10.1 Severability. Every section, provision, or part of this Ordinance is declared separate from
every other section, provision, or part; and if any section, provision, or part shall be held invalid, it shall not
affect any other section, provision, or part. Where a provision of any other City ordinance conflicts with the
provisions of this Ordinance, the provisions of this Ordinance shall prevail.
10.2 Limitation on Applicability. This Ordinance constitutes a franchise agreement between the
City and Company as the only parties and no provision of this franchise shall in any way inure to the benefit
of any third person (including the public at large) so as to constitute any such person as a third party
beneficiary of the agreement or of any one or more of the terms hereof, or otherwise give rise to any cause
of action in any person not a party hereto.

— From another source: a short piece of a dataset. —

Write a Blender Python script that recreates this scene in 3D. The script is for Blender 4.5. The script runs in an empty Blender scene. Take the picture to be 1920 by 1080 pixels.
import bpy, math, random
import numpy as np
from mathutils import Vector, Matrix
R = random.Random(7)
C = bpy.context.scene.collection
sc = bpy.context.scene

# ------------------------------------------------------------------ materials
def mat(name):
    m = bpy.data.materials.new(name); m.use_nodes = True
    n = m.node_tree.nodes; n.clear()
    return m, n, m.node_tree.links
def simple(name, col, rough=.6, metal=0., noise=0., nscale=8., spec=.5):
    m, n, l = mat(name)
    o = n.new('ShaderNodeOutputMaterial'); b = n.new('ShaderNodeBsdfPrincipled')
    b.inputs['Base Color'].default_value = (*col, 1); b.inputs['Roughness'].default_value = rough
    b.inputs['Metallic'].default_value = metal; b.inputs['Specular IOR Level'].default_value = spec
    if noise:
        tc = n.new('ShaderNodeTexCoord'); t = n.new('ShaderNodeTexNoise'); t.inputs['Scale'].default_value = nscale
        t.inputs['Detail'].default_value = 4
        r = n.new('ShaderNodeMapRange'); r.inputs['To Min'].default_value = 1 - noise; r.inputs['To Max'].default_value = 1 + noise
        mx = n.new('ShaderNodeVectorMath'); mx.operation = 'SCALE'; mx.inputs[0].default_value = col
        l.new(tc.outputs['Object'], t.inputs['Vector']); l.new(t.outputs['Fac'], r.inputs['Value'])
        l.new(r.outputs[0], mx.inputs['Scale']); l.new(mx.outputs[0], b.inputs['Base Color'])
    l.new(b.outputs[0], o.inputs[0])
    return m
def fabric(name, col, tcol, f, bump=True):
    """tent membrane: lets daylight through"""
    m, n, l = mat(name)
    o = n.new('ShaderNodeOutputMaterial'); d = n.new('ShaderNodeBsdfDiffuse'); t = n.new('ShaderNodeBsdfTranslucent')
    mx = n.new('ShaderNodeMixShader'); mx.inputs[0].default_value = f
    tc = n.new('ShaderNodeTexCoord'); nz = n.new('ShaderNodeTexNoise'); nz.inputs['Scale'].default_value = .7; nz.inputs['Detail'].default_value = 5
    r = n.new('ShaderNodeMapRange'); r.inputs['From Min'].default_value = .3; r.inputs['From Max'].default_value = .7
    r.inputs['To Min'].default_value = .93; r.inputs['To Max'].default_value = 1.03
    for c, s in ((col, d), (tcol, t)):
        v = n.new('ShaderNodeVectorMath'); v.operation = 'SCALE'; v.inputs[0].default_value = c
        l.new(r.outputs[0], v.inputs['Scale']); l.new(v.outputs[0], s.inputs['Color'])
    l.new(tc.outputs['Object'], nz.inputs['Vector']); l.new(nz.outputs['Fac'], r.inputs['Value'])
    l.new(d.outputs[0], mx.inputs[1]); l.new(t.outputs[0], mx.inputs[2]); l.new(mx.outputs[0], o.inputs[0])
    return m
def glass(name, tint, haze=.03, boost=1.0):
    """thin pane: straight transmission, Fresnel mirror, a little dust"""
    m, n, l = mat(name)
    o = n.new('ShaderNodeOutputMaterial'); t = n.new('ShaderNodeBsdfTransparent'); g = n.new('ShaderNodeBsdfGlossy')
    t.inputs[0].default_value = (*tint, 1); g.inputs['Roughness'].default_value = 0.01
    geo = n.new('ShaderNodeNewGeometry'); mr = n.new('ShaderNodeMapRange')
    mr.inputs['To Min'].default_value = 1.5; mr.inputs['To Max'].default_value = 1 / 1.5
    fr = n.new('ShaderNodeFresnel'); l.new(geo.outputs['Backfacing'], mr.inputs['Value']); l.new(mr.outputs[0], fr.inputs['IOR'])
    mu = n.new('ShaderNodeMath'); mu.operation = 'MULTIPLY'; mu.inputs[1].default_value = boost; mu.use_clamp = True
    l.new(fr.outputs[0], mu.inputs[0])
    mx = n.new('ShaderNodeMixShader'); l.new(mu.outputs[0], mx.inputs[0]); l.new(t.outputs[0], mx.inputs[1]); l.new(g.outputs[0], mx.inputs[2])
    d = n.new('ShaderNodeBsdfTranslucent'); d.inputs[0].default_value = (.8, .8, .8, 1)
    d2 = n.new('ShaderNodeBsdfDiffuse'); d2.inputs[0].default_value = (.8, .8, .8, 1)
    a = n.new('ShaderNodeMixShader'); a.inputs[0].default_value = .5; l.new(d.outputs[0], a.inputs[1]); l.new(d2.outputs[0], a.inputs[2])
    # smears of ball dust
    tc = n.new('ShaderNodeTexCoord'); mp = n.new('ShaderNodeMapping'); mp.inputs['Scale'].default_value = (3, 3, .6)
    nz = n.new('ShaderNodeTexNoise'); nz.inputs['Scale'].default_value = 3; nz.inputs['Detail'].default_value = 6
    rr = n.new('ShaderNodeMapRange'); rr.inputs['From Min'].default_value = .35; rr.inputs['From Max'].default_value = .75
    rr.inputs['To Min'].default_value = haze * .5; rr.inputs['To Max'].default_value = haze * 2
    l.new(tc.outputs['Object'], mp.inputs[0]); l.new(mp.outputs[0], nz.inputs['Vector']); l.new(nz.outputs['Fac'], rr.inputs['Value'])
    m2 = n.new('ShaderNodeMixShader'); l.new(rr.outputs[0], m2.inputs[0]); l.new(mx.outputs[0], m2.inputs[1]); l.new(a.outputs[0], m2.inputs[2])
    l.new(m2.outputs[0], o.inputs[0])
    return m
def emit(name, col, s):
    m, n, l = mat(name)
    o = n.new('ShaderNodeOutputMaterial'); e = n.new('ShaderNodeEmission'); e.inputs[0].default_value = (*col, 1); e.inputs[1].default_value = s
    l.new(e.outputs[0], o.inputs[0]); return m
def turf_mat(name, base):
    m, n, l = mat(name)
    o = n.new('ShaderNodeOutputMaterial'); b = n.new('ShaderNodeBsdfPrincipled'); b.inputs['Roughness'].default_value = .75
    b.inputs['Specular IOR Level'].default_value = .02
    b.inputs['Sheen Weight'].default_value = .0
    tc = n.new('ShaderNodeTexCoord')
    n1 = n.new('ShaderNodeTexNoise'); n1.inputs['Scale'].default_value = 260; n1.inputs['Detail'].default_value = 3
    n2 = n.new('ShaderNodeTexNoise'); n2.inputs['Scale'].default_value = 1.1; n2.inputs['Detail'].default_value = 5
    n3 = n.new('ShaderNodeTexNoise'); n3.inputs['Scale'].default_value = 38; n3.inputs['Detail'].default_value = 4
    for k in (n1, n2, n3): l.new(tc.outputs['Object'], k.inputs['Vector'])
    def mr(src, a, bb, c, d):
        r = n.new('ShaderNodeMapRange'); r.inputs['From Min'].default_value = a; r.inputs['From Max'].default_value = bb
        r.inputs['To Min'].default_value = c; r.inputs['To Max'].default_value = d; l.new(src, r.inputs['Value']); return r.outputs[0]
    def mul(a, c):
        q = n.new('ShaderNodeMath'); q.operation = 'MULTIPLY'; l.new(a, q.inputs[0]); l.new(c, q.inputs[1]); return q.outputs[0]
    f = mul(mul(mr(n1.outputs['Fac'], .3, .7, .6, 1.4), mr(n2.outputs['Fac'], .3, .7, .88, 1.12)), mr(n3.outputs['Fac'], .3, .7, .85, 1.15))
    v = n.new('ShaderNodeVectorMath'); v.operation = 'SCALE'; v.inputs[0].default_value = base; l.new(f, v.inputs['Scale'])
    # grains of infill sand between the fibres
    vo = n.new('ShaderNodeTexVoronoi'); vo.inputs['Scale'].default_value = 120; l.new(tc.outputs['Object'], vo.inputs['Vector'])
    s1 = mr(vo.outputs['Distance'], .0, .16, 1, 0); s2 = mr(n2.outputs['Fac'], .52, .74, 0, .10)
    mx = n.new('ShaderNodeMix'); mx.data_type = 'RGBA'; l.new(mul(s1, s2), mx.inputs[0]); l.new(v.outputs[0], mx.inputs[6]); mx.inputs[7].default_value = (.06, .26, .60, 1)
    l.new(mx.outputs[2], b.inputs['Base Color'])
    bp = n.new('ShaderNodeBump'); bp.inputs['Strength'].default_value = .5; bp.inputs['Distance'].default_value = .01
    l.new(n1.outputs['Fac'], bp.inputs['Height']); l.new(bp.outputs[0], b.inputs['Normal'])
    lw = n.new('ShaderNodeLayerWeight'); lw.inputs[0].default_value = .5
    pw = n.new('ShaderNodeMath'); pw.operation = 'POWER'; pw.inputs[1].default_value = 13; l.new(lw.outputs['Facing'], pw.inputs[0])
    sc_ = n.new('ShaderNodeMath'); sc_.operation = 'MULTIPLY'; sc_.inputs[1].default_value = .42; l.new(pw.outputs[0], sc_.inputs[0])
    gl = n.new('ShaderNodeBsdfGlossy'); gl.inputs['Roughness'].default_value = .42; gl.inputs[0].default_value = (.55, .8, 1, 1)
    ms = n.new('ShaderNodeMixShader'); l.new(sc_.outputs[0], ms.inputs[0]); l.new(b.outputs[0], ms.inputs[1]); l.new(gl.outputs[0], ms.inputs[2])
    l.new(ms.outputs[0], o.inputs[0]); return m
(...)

SECTION 11. AMENDMENT PROCEDURE.
Either party to this franchise agreement may at any time propose that the agreement be amended to
address a subject of concern and the other party will consider whether it agrees that the amendment is
mutually appropriate. If an amendment is agreed upon, this Ordinance may be amended at any time by the
City passing a subsequent ordinance declaring the provisions of the amendment, which amendatory
ordinance shall become effective upon the filing of Company’s written consent thereto with the City Clerk
within 90 days after the date of final passage by the City of the amendatory ordinance.
Passed by the City Council of the City of Maplewood, Minnesota on January 8, 2007.